Quando sais de minha casa?
Há quase quatro anos a viver sozinha e ainda não aprendi a lidar com esta solidão que gasta. Não é uma solidão que partilho, mas um estado que me faz estar acompanhada por ti, na minha cabeça, com os fantasmas que teimam em não desaparecer. Mal me vês trancar a porta por dentro, cá estás tu para me lembrar da tua existência, do que passámos juntos, do que me fizeste passar, do que passarás agora e que eu não sei mas insito em adivinhar.
Quando é que sais de minha casa? É que eu mudei de morada e descobriste o novo lugar. Arranjei visitas e sabes sempre chegar quando elas vão embora, criei truques de companhia e sabes sempre vencê-los e deixar-me a pensar em ti.
Sempre foste um egoísta. Hoje, que nada sei de ti, a não ser que vives noutro país, tão longe daqui que me seria impossível rever-te, continuas a estar presente mais do que eu desejo, mais do que eu permito, mais do que devias estar. Não te quero na minha casa mas sentas-te ao meu lado no sofá como se não fosse nada contigo. Sobretudo deitas-te na minha e não me deixas dormir, ou entras nos meus sonhos como entras na minha casa: invisível, mas tão presente que não te posso ignorar.
Ao fim-de-semana tens mais tempo e apareces com mais frequência. Eu ainda tento ler um livro ou ver um filme. Mas obrigas-me a procurar alternativas, e nem sempre tenho companhia para um café. Estás nas páginas que leio e impedes-me de continuar, entras nas séries que vejo e retiras delas a atenção que merecem. E sempre que páro para descansar, lá estás tu, com aquele sorriso meio de lado, matreiro, próprio de quem acabou de fazer uma sacanice, aproximas-te e ficas ali, a olhar para mim, obrigas-me a desviar o olhar, e mudas de sítio para que nunca deixe de te ver.
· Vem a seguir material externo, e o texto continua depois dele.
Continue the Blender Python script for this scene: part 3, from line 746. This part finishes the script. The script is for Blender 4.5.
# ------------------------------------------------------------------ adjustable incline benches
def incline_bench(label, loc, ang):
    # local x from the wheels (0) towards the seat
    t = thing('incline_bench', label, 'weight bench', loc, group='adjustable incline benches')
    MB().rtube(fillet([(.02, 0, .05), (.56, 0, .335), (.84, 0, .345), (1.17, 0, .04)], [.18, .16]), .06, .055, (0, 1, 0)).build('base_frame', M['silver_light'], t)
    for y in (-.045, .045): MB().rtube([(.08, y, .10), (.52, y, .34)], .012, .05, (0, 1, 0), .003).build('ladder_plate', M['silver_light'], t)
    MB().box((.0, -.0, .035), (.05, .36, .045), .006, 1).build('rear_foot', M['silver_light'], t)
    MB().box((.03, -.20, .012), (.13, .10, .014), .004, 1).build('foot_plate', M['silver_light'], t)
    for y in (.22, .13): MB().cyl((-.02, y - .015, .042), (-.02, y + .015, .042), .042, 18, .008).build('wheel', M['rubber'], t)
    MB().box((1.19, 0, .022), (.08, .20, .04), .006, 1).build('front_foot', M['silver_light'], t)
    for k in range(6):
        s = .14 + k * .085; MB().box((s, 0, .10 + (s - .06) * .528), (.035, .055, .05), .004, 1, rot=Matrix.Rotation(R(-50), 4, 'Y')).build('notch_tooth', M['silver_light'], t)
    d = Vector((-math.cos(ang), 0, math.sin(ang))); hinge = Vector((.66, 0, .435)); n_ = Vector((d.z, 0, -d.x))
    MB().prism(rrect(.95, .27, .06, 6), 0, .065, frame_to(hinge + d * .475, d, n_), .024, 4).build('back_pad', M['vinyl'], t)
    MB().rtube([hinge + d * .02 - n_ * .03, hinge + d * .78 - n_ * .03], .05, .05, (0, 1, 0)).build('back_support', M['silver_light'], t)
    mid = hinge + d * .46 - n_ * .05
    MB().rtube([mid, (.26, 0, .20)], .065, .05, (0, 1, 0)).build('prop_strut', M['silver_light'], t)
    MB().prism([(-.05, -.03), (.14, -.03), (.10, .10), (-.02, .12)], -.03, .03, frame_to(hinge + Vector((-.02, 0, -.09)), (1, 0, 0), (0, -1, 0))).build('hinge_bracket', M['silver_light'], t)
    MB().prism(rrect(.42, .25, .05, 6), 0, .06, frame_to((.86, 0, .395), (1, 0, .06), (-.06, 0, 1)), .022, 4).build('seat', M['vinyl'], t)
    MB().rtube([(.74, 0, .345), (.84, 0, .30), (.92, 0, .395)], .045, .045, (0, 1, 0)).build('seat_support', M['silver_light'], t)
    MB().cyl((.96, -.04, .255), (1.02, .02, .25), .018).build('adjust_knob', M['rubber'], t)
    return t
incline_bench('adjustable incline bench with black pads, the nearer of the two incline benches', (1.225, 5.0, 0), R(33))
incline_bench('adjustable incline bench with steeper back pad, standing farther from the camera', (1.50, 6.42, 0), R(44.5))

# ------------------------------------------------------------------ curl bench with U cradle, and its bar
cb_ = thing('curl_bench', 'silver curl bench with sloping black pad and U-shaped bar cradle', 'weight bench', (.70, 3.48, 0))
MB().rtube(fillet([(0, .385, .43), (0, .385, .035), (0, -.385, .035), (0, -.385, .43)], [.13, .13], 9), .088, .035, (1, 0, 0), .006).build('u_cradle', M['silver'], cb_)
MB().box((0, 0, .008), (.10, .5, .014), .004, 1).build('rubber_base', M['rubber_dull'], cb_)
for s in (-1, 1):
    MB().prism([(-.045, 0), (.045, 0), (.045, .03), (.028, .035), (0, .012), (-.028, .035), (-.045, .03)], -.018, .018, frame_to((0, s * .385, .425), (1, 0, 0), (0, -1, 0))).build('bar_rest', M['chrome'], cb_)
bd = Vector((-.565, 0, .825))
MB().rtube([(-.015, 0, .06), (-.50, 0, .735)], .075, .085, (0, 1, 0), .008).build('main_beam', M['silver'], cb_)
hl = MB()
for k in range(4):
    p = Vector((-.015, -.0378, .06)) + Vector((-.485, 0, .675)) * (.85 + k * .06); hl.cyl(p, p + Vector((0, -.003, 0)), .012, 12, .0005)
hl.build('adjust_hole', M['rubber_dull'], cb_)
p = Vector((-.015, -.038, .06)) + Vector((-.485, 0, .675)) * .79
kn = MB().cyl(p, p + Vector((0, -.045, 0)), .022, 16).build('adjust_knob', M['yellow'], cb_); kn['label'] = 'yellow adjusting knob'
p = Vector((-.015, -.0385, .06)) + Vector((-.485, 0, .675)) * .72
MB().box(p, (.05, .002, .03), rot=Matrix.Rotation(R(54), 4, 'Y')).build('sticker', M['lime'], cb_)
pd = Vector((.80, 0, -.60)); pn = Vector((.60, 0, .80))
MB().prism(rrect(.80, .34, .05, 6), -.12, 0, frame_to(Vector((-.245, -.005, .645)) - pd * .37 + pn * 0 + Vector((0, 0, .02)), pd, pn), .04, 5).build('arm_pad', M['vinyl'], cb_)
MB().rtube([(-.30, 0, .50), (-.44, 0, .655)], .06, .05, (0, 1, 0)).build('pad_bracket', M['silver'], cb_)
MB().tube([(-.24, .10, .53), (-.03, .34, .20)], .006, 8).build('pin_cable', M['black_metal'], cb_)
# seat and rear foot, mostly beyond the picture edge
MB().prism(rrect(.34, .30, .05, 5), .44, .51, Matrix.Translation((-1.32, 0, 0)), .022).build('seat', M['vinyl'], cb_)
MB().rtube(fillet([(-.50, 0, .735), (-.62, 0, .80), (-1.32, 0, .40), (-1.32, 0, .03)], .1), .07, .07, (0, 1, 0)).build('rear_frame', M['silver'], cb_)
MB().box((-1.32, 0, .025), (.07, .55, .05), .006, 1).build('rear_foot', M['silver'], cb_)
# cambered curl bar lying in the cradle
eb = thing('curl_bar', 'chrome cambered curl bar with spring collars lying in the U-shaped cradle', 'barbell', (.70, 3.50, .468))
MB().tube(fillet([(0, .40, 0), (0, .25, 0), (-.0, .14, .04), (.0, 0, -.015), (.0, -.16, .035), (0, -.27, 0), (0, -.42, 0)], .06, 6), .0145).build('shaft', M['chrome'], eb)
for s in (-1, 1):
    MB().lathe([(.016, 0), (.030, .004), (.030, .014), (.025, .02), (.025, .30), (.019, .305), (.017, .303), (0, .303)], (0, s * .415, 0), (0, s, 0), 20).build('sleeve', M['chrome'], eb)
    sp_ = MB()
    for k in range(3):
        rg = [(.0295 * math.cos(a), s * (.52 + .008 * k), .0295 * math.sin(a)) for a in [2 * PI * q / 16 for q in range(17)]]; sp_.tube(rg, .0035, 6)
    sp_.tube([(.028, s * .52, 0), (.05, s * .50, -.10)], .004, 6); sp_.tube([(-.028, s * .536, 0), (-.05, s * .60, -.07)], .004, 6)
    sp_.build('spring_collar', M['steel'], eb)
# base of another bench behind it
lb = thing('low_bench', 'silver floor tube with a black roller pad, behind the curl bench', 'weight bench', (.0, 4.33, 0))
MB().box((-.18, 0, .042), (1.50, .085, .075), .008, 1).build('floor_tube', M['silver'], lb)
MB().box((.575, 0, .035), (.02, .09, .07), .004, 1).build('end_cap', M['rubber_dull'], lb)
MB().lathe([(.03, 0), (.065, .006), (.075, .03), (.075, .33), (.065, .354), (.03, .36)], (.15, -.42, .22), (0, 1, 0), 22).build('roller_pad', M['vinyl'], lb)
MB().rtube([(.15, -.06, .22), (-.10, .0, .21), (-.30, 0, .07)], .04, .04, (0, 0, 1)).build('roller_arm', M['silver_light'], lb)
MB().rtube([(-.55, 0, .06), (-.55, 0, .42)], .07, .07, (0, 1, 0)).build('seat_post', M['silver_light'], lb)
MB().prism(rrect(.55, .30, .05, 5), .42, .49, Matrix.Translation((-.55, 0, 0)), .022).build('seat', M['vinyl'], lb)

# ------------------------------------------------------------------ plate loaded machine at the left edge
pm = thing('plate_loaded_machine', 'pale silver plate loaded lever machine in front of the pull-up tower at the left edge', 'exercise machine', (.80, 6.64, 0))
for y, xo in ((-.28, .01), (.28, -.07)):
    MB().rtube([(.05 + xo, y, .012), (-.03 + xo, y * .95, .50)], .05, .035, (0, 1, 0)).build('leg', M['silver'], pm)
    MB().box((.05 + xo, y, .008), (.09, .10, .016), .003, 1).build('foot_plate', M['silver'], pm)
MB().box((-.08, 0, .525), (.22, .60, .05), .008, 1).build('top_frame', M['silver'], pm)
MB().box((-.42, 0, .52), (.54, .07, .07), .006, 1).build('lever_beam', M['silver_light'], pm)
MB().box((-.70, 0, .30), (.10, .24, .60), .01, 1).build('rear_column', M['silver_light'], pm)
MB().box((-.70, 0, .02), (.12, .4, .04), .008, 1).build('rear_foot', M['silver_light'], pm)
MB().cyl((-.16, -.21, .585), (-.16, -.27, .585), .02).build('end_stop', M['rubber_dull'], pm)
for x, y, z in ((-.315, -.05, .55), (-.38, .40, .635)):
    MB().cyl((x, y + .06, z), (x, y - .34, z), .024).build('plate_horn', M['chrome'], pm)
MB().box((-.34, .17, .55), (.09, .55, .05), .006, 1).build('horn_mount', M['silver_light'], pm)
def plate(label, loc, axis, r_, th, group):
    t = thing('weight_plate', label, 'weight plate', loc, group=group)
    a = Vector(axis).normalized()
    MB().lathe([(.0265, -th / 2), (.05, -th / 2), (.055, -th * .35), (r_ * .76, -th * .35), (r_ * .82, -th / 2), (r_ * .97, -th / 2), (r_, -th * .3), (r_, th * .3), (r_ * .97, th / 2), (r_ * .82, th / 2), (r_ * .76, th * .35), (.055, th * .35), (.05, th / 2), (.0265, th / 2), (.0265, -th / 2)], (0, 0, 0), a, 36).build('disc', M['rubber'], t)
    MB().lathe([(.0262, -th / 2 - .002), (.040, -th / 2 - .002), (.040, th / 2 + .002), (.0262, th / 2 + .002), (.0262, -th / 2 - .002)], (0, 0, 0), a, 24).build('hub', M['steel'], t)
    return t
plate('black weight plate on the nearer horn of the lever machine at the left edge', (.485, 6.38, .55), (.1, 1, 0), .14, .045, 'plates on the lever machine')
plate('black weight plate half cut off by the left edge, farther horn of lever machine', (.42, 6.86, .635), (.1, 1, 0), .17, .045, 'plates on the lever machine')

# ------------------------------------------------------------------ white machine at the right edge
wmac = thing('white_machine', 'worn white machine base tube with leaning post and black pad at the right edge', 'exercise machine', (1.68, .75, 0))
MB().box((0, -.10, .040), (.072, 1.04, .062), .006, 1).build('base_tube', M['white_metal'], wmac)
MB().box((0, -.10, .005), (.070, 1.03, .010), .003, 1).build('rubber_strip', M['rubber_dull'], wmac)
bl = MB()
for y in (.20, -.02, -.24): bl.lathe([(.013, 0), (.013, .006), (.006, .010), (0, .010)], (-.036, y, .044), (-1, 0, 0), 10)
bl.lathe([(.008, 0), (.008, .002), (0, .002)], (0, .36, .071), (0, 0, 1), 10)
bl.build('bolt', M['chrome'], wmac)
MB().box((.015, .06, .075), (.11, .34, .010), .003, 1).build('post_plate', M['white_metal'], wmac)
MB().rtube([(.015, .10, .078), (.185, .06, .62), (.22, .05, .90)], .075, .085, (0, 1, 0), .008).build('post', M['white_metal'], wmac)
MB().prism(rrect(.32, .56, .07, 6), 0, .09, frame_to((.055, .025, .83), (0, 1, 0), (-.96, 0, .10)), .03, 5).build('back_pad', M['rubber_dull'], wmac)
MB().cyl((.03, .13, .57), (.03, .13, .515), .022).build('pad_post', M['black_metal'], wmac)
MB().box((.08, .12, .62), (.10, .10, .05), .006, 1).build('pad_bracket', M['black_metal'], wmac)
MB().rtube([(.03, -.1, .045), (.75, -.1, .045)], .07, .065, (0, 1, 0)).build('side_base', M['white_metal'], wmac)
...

Desapareceste sem deixar rasto, mas na verdade persegues-me todos os dias. Estou cansada que venhas atrás de mim. Estou cansada de não conseguir fechar-te a porta na cara e continuo a deixar-te entrar coladinho a mim, mesmo sem limpares os pés no tapete. És uma sombra que aparece sem sol. E eu estou cansada de te ter a meu lado. Esta forma é muito pior que a outra, a real, a que também vivemos em lágrimas.
Ou não será pior, mas boa também não é.
14 comentários:
duvido que te reconforte, mas mesmo assim achei que podia partilhar contigo de que sofro do mesmo mal... será que isto só acontece às mulheres?! e se sim, porquê?!
porque não desligamos pura e simplesmente?!
Estás a tentar esquecer, é um erro..pensa nisto...
Nunca digas que queres esquecer um amor,diz apenas que és capaz de viver sem ele.
Mais um copy past que eu podia fazer...
Anos Dourados de Tom Jobim,cantado por Chico Buarque, conheces?
Vou ouvir a música... Espero que não me deprima mais.
E sim, Irene, acho que isto é coisa de mulheres...
Conheço bem essa sensação, apesar de estar desvanecida com a mudança de casa... porra, gajas.
É excepcional,traz alguma tristeza, mas vai-te situar;vai-te lembrar que há coisas que não voltam mais!Ouve,então, o Adeus Tristeza do Fernando Tordo,e vais perceber que és o que mais importa,e que já estás noutra!
Deixa lá..Um destes dias terás outra companhia e qd menos deres por isso, esta, já não se senta no sofá pq esse lugar estará ocupado.Muito bem exposto e muito bem entendido!
Aguardo o novo texto para ter a certeza que, já, estás bem!
a bolacha tem razão. um dia destes nem notas - "ups, onde é que foste?puf! desapareceu..."
Irene, os homens também podem padecer desse "sofrer".
Mas e vêm-me esparsos tantos fados da Amália: "...Quem dorme na minha cama, e tenta sonhar meus sonhos" e o "Confesso"... o "Confesso" tem tudo a ver com este poste.
E sem falar no «"Coração Independente" coração que não comando, e que teima em bater. Pára! Deixa de correr, eu não te acompanho mais.»
O fado "Confesso" diz a dada altura: "Não me sais é da cabeça, que não vê qu'eu te esqueci"
Afinal, num é verdade. Fiz confusão. o "Confesso" diz muitas coisas menos isto... Paciência
Tão bonito, Samantha. Há uns tempos poderia eu ter "escrito" um sentimento igual.